[Lines of data]

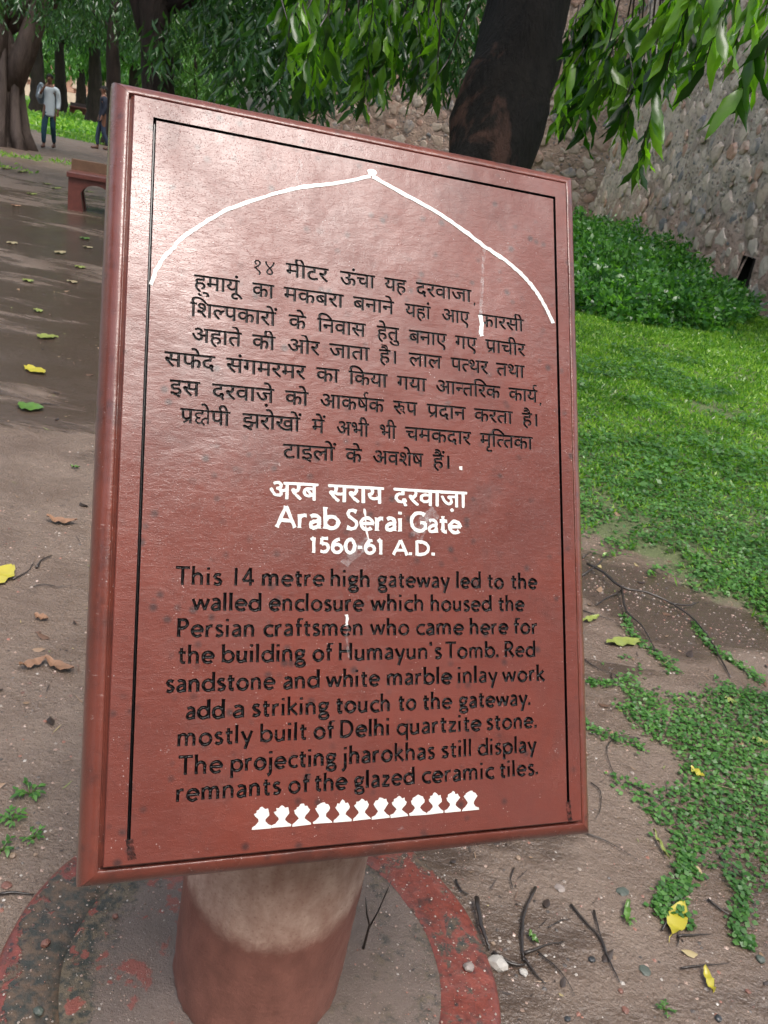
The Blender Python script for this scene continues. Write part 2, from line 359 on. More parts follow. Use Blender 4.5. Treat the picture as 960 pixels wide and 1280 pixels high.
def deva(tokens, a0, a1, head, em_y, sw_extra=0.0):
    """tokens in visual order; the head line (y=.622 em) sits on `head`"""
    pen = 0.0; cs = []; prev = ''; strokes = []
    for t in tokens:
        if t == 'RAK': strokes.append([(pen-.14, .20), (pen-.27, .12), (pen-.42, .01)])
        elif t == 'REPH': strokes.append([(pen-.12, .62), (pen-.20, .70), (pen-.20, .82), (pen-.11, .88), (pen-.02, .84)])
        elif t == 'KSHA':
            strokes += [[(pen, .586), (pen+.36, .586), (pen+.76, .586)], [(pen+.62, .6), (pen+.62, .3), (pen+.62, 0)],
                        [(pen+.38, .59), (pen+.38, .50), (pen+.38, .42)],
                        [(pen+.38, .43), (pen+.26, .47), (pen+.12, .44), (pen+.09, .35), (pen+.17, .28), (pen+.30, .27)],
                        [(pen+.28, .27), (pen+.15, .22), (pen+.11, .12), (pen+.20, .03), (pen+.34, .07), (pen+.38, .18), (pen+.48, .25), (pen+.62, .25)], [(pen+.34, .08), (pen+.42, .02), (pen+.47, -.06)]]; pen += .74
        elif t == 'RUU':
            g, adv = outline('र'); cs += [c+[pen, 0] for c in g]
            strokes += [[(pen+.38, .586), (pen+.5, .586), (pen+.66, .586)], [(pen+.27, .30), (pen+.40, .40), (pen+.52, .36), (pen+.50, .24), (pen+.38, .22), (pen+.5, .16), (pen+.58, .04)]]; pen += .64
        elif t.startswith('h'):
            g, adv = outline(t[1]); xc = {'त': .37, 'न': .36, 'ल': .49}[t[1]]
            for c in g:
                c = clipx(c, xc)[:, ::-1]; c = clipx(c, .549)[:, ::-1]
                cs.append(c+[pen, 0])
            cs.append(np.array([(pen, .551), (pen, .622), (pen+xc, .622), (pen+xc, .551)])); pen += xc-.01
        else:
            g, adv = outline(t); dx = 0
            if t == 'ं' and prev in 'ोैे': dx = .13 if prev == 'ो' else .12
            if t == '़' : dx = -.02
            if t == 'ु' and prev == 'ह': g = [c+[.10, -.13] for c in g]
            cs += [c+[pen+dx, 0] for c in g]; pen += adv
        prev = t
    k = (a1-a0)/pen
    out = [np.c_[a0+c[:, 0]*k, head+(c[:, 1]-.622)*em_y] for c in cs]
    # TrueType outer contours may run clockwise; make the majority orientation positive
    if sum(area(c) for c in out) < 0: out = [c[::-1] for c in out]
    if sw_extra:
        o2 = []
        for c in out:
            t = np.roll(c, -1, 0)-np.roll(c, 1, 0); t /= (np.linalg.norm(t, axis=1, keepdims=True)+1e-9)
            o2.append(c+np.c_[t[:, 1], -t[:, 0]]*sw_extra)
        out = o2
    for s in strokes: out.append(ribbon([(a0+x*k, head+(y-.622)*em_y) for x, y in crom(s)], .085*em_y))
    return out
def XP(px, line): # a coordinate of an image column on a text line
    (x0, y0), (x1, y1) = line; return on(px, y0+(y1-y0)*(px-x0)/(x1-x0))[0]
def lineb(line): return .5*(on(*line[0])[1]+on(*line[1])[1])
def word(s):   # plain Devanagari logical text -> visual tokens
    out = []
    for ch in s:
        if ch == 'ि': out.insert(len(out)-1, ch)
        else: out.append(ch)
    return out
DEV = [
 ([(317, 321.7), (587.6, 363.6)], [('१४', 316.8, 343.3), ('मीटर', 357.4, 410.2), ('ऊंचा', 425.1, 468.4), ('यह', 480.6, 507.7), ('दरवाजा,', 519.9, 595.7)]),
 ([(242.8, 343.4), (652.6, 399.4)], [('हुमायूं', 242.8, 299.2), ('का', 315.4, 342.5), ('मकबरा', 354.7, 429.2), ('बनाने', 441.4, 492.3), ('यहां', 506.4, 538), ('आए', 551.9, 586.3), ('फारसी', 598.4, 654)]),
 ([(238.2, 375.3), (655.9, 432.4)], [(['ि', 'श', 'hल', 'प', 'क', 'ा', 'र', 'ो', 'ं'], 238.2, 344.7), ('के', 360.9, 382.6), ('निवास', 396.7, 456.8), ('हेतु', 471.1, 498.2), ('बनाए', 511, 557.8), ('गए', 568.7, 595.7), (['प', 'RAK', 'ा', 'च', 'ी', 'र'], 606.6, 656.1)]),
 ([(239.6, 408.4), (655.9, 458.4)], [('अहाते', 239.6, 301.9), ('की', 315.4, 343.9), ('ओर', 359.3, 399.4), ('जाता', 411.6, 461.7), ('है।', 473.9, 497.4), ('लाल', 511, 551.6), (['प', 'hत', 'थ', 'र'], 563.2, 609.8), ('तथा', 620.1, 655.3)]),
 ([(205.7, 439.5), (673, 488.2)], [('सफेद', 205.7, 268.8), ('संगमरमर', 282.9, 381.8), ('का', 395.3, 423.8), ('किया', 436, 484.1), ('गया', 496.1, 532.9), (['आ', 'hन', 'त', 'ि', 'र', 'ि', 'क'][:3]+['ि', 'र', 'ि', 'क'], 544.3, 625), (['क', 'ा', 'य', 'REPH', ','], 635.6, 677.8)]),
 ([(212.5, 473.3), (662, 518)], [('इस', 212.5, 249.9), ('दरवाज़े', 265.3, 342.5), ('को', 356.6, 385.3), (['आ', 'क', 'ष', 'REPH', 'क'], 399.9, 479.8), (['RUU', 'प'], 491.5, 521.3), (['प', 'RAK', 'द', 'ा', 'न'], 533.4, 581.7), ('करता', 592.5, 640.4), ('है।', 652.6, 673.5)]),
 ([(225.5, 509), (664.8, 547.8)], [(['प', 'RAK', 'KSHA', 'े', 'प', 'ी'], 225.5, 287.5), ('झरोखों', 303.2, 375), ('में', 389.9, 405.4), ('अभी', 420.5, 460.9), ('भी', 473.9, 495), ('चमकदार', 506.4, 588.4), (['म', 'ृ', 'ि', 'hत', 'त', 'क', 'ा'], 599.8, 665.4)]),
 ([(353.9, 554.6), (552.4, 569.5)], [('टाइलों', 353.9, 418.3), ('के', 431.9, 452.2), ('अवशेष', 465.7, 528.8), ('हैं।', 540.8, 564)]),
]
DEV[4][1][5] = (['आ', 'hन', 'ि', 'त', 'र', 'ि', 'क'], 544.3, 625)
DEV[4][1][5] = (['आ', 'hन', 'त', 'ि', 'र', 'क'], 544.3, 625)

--

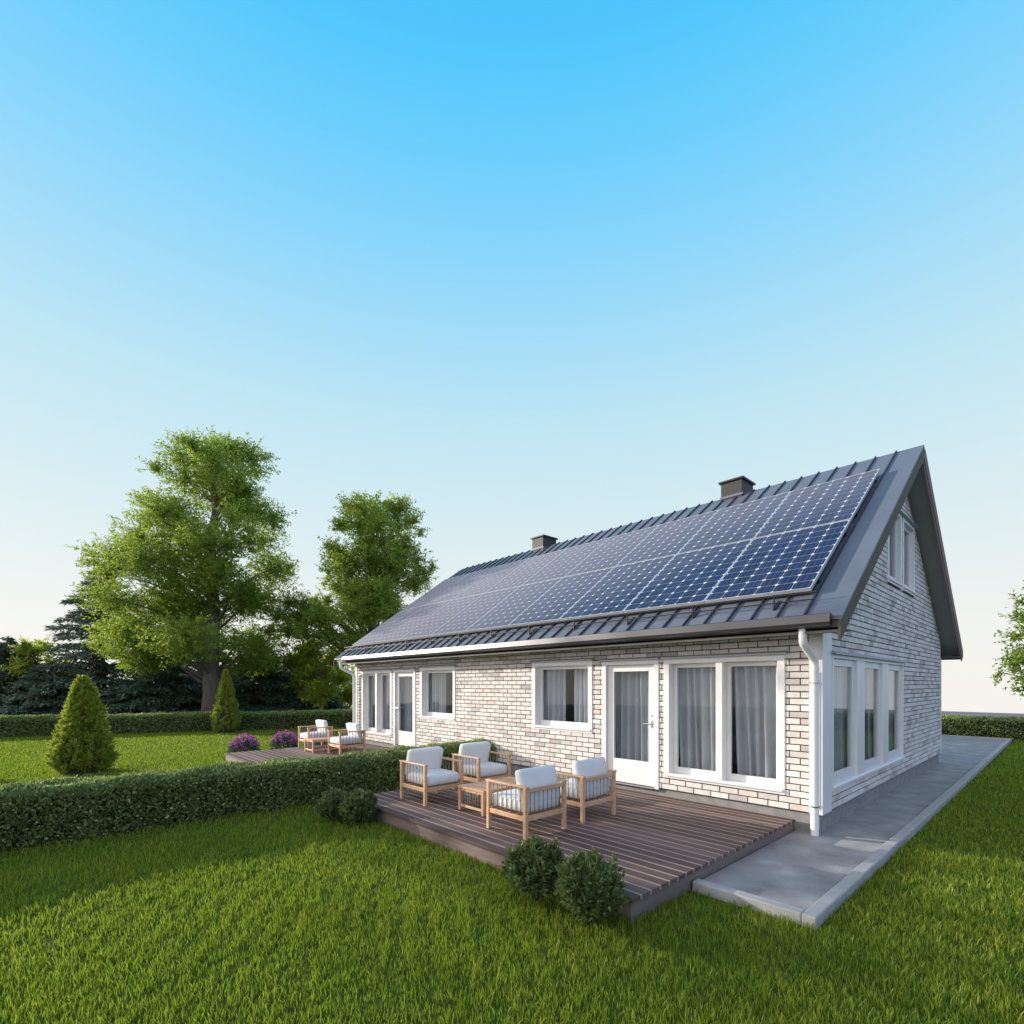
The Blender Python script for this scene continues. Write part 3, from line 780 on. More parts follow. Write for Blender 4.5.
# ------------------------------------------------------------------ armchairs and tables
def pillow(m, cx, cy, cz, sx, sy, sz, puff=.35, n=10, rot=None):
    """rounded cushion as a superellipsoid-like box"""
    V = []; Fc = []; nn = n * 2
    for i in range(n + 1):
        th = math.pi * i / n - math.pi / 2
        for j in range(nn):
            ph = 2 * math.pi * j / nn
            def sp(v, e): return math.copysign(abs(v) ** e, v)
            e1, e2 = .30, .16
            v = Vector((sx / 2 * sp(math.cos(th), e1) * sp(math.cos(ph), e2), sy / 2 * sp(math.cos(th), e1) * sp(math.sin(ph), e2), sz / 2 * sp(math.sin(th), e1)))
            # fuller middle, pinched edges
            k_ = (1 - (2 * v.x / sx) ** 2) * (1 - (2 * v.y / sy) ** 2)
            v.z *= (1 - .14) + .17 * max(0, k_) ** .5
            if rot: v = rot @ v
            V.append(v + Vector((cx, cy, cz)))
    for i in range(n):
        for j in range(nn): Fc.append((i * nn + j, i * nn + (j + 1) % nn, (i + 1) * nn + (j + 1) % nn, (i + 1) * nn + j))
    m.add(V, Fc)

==

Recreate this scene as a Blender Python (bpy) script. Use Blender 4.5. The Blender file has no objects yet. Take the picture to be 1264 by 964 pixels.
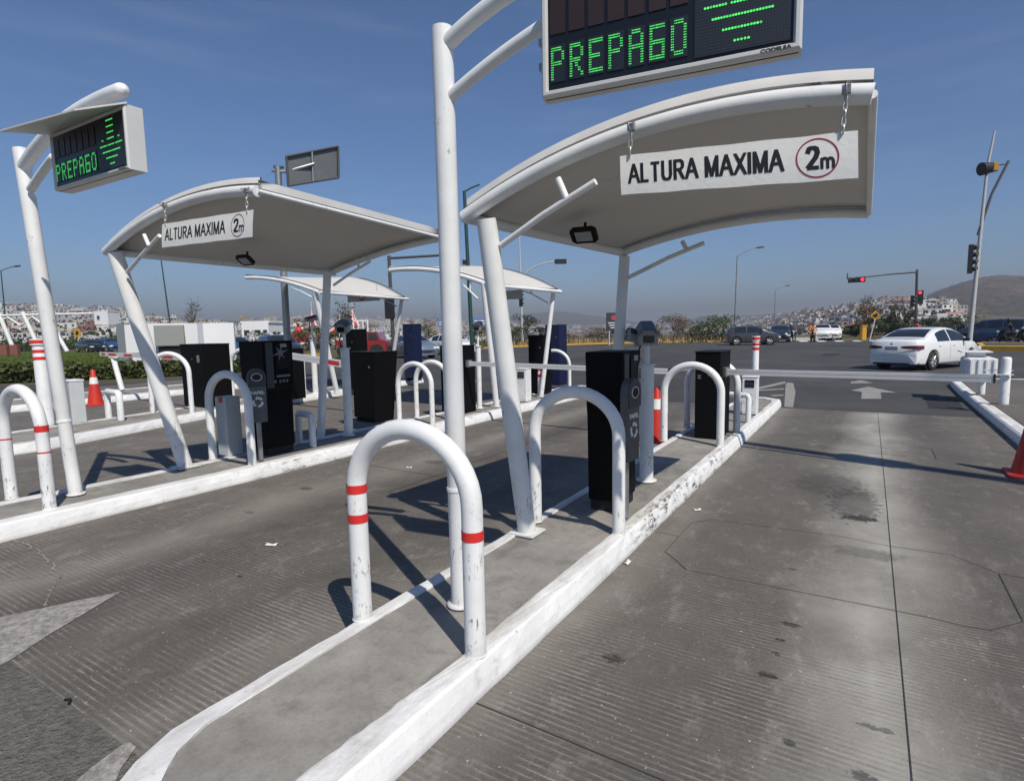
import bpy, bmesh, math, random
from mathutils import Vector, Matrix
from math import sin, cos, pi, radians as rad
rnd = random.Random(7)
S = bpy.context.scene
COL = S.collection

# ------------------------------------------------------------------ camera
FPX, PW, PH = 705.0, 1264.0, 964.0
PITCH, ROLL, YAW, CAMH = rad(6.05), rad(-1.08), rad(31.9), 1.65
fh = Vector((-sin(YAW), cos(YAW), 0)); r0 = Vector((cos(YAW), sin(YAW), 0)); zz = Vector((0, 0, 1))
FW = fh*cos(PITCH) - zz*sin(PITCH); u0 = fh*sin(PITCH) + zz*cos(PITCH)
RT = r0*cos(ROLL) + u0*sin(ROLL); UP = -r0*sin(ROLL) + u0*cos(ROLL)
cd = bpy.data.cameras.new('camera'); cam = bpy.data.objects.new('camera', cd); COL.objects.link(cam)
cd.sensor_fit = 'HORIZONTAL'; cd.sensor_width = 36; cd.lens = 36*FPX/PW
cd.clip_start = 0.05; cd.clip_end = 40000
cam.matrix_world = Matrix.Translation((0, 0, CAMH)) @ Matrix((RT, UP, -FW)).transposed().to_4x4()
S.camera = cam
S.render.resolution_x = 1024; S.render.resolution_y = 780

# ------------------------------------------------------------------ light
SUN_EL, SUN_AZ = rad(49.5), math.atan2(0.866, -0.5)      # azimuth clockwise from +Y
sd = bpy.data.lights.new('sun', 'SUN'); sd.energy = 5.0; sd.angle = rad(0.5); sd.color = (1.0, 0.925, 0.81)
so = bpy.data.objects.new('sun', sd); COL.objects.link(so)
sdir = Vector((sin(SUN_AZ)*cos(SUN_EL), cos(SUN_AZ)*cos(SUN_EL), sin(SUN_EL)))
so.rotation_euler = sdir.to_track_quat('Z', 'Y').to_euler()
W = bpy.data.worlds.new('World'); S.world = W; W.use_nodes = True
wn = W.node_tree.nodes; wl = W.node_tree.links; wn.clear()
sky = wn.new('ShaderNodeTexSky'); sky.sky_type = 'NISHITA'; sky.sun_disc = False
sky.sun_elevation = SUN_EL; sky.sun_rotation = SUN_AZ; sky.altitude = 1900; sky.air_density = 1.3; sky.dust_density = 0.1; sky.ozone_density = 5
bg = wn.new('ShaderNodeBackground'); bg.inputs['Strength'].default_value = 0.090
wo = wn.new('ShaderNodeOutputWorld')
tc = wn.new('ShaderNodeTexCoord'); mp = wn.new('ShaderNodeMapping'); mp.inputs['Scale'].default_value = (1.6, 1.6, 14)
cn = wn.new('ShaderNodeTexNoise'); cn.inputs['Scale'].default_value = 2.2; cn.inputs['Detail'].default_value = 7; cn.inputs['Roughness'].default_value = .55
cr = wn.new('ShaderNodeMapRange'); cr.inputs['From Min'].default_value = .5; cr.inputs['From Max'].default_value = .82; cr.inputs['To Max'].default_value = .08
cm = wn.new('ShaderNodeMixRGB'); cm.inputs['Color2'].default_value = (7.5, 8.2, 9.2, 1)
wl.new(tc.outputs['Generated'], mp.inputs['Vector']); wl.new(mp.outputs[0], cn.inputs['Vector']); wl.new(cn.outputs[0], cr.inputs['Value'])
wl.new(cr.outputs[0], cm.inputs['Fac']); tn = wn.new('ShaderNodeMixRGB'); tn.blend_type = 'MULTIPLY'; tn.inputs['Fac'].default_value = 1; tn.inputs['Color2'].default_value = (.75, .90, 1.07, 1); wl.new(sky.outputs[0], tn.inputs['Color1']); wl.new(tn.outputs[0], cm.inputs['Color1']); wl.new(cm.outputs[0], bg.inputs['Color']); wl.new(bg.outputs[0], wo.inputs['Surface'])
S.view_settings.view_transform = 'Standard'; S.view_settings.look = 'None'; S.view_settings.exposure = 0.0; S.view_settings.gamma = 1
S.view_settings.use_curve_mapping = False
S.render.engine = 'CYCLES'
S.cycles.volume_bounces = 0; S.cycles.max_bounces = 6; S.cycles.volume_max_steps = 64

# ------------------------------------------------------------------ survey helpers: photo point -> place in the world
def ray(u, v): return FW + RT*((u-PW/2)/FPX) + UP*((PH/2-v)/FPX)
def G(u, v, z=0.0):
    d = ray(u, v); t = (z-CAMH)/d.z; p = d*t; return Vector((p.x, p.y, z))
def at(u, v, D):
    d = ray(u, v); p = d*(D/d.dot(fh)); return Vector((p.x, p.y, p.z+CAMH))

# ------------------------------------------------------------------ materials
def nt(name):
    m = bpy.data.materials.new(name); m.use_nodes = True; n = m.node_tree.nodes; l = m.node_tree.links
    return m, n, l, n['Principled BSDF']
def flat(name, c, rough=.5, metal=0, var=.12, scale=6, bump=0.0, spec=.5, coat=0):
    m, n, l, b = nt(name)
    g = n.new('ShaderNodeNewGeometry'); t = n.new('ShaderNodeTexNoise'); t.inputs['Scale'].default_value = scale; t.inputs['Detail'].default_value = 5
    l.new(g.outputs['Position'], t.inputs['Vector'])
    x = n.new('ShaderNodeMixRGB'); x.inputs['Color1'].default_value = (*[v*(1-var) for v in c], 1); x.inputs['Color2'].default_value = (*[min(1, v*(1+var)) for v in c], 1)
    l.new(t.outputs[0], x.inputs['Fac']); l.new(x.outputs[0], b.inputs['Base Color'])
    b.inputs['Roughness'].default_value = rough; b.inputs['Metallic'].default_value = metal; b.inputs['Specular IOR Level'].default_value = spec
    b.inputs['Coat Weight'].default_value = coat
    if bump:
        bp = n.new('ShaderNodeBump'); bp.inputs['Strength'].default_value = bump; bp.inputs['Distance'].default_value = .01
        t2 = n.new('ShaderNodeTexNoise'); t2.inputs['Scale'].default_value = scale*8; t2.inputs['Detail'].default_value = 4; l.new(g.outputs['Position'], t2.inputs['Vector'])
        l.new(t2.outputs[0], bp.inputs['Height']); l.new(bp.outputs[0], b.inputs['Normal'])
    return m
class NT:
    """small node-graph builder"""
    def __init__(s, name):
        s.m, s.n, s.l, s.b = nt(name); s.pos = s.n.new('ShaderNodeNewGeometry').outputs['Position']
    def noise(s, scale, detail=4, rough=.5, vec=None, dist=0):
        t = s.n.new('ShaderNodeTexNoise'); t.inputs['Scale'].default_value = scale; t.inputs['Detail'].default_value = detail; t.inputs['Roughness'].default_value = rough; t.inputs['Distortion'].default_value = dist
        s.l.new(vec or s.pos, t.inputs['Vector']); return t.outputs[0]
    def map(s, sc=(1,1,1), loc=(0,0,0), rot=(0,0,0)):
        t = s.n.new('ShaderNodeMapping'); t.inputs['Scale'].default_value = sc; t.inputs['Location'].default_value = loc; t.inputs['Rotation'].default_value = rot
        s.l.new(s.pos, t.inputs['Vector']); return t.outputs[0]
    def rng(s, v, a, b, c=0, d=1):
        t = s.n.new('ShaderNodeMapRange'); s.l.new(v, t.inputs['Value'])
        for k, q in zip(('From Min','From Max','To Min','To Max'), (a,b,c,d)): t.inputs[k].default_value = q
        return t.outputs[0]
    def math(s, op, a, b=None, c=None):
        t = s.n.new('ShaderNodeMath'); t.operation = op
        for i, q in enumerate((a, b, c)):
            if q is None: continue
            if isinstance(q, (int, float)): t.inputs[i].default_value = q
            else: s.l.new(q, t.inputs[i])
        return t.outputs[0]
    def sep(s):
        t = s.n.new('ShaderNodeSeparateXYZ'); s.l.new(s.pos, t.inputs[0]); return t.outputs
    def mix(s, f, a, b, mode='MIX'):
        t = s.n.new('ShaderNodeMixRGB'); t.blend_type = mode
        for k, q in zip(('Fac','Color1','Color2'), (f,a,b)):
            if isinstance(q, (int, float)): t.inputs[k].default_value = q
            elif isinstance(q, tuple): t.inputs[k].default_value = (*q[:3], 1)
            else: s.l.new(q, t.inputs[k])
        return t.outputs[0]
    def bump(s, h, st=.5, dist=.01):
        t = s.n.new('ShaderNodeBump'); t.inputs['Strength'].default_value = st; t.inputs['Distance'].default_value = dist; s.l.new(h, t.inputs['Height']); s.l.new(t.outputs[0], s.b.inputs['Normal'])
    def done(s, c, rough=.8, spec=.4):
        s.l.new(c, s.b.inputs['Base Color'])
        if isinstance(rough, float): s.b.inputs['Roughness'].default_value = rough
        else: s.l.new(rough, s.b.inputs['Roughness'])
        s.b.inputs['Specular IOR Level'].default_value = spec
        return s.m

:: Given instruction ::
Each line that contains the word "continues" counts toward the total; give only that total.

:: Completed exercise ::
2